Já se levantou que a democracia clássica seria deformada porque na realidade não exige que os cidadãos propriamente ditos governem. Sob certo aspecto, a representação reduz mesmo o papel do cidadão, por permitir a delegação e a criação da estrutura na qual os ocupantes dos principais cargos de governo desenvolverão a seu gosto as políticas nem sempre desejadas pelos representados.

Mas isso não é um defeito da democracia, e sim do inconformismo que acompanha a rotatividade dos cargos. Eleito o representante, aqueles que não o escolheram raramente demonstram a grandeza de aceitar, democraticamente, a opção feita pela maioria e se colocam em posições radicais, que acabam por prejudicar a todos.
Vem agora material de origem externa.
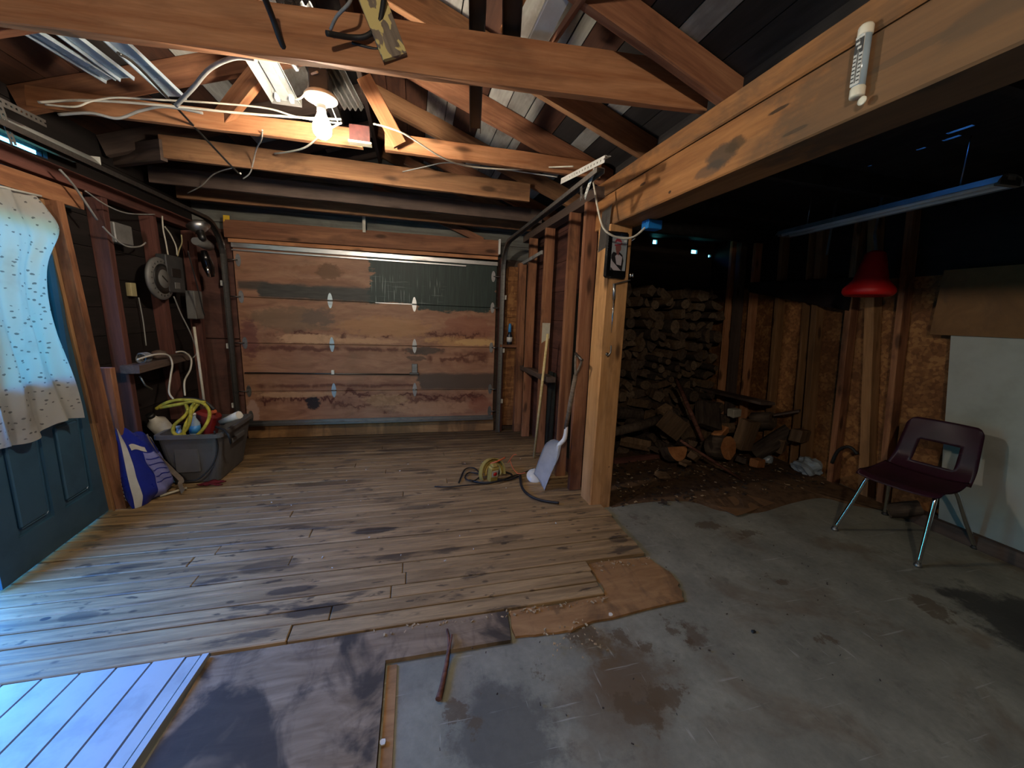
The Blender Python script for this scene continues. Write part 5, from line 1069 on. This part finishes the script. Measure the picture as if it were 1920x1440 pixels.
# white sheet leaning on the wall
m = MB(); e0, e1 = at_x(1760, 972, 3.66), at_x(1783, 629, 3.70)
m.prism([(3.655, e0.y, C0 + .09), (3.655, .4, C0 + .09), (3.70, .4, 1.365), (3.70, e1.y, e1.z)], (.02, 0, 0)); one(m, 'foam_sheet', 'white_board', 'large white sheet with brown smudges leaning behind the maroon chair', 'panel')
board('base_plank', (3.66, .3, C0 + .045), (3.66, 1.95, C0 + .045), .1, .09, 'grey_board', label='dark plank along the floor under the white sheet', cat='plank')
# red cone and roof hangers
a = at_x(1643, 470, 3.35); z0 = at_x(1645, 555, 3.35).z; rcn = thing('red_cone', 'red cone shaped shade hanging from a strap on the strand board wall', 'cone', (a.x, a.y, z0))
MB().lathe([(.03, a.z - z0), (.06, a.z - z0 - .02), (.105, .12), (.155, .055), (.158, .03), (.148, .012), (.135, .0), (.125, .012), (.05, a.z - z0 - .05), (.03, a.z - z0 - .03)], (a.x, a.y, z0), n=30).build('shade', 'red_plastic', rcn)
MB().bar(a, at_x(1640, 440, 3.35), .02, .004, (1, 0, 0)).build('strap', 'galv', rcn)
h = at_x(1640, 440, 3.35); MB().bar(h, (h.x, h.y, 2.4), .016, .004, (1, 0, 0)).build('strap', 'galv', rcn)
h = at_x(1550, 478, 3.35); one(MB().bar(h, (h.x, h.y, 2.39), .018, .004, (1, 0, 0)), 'hanger_strap', 'galv', 'thin metal strap hanging from the dark roof by the strip light', 'strap')
m = MB(); a, b, c, d = at_x(1395, 530, 3.685), at_x(1600, 520, 3.685), at_x(1590, 583, 3.685), at_x(1405, 548, 3.685)
m.grid(lambda u, v: a.lerp(b, u).lerp(d.lerp(c, u), v) + V((.012 * math.sin(u * 14), 0, 0)), 24, 6, True, 0, .003); one(m, 'dark_tarp', 'tarp', 'dark brown cloth hanging over the tops of the uprights before the red cone', 'cloth')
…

Surgem daí desavenças políticas e partidárias, nascedouro de condenações ao sistema democrático. Chega a ser desconfortável a convicção do famoso Norberto Bobbio, quando proclama: “A democracia como autogoverno do povo é um mito que a História desmente categoricamente”. 
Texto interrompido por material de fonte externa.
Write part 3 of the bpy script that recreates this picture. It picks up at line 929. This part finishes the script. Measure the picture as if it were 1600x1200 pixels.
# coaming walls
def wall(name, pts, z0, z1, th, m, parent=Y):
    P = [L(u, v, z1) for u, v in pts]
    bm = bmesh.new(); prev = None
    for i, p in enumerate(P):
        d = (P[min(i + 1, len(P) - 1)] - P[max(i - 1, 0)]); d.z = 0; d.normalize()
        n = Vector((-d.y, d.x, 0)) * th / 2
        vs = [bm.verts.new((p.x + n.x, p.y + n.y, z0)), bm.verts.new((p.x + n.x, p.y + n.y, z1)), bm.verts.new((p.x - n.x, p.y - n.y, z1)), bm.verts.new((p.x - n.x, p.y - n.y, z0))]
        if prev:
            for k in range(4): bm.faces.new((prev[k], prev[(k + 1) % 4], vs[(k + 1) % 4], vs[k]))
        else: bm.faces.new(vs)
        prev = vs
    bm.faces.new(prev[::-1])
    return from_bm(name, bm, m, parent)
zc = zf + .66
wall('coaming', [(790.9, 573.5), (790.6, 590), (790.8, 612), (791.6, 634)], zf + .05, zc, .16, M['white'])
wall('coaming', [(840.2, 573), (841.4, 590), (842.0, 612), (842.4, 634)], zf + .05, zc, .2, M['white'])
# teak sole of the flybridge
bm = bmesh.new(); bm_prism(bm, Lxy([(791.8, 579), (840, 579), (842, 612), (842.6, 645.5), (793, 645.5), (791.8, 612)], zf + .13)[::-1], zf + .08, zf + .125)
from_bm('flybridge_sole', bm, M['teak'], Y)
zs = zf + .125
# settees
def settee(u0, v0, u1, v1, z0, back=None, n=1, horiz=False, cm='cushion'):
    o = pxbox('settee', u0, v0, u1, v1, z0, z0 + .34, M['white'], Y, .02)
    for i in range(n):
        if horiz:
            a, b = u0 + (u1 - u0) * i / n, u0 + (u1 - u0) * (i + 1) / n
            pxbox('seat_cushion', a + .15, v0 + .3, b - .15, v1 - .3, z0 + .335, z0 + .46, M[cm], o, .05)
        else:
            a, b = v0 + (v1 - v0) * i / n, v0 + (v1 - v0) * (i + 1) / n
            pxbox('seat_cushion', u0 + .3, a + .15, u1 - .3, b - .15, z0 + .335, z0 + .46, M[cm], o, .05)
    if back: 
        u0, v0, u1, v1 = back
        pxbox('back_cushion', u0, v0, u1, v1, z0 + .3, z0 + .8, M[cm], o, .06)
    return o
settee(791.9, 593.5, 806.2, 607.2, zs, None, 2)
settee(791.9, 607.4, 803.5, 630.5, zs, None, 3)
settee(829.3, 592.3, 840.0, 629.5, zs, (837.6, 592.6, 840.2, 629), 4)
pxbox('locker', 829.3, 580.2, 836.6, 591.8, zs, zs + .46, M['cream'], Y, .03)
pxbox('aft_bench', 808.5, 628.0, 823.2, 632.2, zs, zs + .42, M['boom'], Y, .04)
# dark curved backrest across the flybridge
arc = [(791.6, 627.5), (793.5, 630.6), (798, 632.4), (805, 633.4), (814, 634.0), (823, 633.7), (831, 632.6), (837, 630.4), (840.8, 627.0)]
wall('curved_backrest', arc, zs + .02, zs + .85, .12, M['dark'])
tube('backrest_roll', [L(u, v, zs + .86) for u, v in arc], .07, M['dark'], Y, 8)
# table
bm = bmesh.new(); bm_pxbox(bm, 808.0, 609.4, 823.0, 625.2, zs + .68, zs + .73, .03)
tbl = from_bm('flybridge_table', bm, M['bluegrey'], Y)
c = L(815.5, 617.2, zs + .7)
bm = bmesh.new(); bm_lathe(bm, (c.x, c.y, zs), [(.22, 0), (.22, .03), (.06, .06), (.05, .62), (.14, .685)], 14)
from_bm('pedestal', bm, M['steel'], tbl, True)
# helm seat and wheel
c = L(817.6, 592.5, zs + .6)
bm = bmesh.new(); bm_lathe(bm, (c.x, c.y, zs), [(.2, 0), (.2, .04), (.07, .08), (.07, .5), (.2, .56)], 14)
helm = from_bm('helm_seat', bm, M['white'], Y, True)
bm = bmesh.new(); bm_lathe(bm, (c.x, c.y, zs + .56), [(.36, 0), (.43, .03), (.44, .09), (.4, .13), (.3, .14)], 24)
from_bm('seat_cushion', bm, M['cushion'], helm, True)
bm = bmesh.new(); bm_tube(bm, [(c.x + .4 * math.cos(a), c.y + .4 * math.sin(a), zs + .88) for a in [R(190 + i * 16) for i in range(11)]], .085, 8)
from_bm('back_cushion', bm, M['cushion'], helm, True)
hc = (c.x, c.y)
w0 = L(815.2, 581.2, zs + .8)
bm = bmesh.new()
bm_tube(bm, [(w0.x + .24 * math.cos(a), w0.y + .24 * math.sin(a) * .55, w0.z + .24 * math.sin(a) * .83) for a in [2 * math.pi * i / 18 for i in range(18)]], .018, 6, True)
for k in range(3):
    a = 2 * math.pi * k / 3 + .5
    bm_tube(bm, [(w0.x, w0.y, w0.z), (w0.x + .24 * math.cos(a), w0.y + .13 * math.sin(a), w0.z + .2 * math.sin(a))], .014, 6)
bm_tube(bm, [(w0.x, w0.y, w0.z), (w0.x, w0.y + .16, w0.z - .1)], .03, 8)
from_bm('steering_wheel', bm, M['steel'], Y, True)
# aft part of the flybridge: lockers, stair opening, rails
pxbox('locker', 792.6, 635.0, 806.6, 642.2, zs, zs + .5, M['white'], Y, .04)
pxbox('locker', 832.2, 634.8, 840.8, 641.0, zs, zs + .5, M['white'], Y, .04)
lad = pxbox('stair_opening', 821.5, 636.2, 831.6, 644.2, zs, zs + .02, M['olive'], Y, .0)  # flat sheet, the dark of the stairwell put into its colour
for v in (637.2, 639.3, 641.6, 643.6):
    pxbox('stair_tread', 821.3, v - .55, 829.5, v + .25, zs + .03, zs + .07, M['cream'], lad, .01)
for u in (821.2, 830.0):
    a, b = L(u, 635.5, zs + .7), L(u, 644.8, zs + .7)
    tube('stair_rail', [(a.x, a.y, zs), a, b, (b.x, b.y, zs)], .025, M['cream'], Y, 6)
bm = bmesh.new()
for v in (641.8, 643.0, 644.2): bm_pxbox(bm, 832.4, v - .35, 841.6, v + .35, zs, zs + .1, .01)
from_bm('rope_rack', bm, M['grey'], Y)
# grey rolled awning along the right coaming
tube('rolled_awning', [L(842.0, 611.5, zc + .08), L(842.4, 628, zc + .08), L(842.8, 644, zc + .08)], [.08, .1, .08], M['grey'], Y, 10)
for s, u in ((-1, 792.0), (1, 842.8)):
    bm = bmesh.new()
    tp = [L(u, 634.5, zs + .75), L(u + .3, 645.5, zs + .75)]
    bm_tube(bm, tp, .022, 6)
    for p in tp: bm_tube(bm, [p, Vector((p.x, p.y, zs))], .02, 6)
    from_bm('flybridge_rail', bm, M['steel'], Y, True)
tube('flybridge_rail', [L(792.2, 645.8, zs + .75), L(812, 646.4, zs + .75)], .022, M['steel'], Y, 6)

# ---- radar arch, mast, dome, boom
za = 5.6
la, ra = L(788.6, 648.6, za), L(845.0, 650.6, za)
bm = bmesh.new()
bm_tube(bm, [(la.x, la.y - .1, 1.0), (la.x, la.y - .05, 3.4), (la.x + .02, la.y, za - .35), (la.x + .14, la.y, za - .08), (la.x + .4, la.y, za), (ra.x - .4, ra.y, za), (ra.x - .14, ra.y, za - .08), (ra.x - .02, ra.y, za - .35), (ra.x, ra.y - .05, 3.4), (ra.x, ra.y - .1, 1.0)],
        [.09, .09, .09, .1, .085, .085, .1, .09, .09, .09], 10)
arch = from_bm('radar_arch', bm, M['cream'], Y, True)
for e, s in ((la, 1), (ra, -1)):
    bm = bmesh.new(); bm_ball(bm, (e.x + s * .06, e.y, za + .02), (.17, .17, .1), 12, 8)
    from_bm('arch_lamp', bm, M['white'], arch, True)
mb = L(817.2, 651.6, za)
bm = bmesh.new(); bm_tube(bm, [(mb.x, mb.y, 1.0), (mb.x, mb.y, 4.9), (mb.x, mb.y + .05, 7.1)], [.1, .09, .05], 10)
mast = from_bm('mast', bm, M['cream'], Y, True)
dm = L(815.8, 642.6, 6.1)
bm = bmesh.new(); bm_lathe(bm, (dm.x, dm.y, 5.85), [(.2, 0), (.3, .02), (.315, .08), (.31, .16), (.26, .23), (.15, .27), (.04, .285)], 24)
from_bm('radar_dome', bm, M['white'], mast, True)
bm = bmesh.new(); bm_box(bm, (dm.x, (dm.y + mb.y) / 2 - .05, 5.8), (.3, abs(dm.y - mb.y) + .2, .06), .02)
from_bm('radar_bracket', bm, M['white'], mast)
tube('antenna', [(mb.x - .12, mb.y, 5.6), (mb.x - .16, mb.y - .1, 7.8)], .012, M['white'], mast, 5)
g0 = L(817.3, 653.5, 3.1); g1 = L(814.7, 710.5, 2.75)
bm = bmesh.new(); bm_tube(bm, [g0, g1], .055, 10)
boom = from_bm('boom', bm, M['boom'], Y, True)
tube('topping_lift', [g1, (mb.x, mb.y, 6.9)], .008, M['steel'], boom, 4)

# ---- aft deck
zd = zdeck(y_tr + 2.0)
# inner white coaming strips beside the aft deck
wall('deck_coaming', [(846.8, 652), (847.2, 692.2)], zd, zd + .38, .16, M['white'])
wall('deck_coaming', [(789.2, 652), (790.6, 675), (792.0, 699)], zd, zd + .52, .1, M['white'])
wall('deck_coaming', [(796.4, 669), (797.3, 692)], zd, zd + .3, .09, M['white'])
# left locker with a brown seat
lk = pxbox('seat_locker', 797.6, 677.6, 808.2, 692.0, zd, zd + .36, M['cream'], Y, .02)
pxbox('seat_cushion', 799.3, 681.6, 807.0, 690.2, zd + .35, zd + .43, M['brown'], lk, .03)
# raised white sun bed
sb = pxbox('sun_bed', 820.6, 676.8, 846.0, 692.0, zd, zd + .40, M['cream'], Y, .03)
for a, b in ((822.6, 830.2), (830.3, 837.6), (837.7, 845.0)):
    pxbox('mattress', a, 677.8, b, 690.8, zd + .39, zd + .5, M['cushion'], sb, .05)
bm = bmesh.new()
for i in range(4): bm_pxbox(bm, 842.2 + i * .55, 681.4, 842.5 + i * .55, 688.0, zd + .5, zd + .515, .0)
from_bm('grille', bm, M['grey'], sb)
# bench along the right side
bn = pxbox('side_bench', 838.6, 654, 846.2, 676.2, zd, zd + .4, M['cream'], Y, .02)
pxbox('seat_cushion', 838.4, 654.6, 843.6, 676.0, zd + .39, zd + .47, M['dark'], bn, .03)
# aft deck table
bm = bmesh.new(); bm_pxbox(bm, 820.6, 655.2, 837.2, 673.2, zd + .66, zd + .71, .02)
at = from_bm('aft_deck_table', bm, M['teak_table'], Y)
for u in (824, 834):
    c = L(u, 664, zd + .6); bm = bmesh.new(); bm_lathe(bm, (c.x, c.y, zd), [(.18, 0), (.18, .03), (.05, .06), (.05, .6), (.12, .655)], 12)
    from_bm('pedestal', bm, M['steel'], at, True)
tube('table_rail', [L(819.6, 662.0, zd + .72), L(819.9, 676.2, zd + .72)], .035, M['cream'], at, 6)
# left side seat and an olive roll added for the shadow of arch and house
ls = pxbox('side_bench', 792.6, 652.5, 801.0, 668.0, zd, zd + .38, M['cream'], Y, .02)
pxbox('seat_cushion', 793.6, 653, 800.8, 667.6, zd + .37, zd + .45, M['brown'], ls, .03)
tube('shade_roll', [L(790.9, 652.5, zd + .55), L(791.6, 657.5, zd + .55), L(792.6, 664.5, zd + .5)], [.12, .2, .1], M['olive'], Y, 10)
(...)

Felizmente, não são todos que assim pensam. No livro A Democracia e a Democracia em Norberto Bobbio, o estudioso de temas sociais João Antonio da Silva Filho relembra: “As experiências políticas vividas pela humanidade apontam que a convivência harmônica da diversidade social só ocorre na democracia e é no dinamismo dialético e na valorização da diferença que esta vai ajustando seu próprio caminho”.

Na busca do aperfeiçoamento do regime democrático, temos de afastar a aceitação entre nós, brasileiros, da vocação autoritária ou que pretenda punições a pessoas que não sejam julgadas pelo único Poder escolhido pela Constituição brasileira para fazê-lo, o Judiciário.
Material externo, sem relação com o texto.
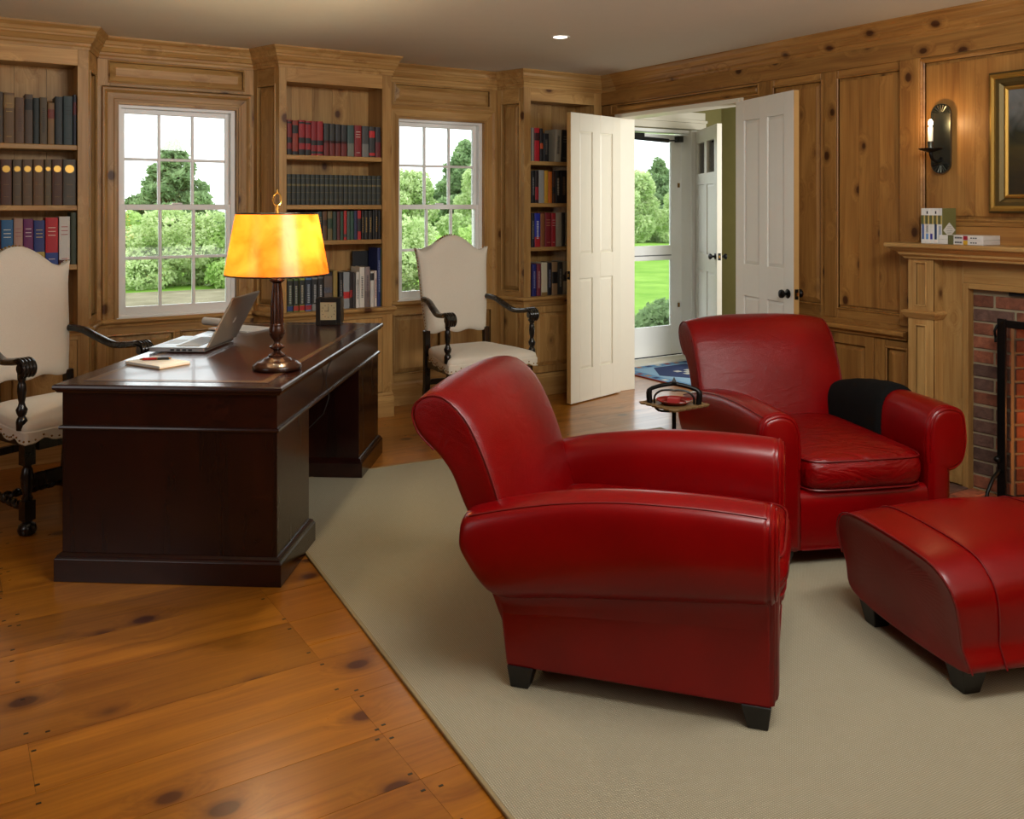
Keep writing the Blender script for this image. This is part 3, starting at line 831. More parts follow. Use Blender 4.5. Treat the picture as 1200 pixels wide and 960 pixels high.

Talvez a mais dramática, concisa e ideal declaração da ideologia democrática seja a de Thomas Jefferson, na declaração de independência norte-americana, que foi acolhida e expressada com diferentes palavras na Declaração Universal dos Direitos Humanos, das Nações Unidas, e merece ser relembrada sempre: “... todos os homens são criados iguais, são dotados por seu Criador de certos direitos inalienáveis, que entre eles estão a Vida, Liberdade e a procura da Felicidade; que, para assegurar esses direitos, são instituídos entre Homens Governos, que derivam seus justos poderes do consentimento dos governados; que, sempre que qualquer forma de governo tornar-se destrutiva desses fins, é direito do povo alterá-la ou aboli-la, e instituir novo governo, repousando seus fundamentos sobre os princípios e organizando seus poderes na forma que lhes pareça ter mais probabilidade de promover sua segurança e felicidade”.

Debruça-se sobre nossos olhos, neste momento em que teremos Jair Bolsonaro presidente da República, a clara visão de que o fechamento do ciclo que passou nos abre a oportunidade de revisar, dar novo significado e novo sentido ao governo democrático no Brasil que a maioria da Nação deseja. Não adiantará investir contra pessoas em geral apontadas como responsáveis por nossa infelicidade.

Essa cobrança e essa responsabilização nunca se deverão efetivar por cada um de nós. Nem mesmo o novo presidente poderá assumir tal vocação, porque, para o governante eleito, o objetivo principal deve ser fazer o bem, uma vez que o consentimento dos eleitores tem esse propósito. Quando o governante faz o bem em busca de reconhecimento, conduta repetida no ciclo político e administrativo que se encerrou, esse é o primeiro sinal de que ele não serve, porque sinaliza propósitos continuístas.

Desde aquele momento em que as estrelas foram espalhadas pelo espaço há gente que agarra o poder com todas as forças e demonstra não querer deixá-lo para ninguém. Temos visto isso ao longo dos séculos, repetidamente. Enfim, o poder é mesmo como mulher bonita, ninguém quer deixar para o outro.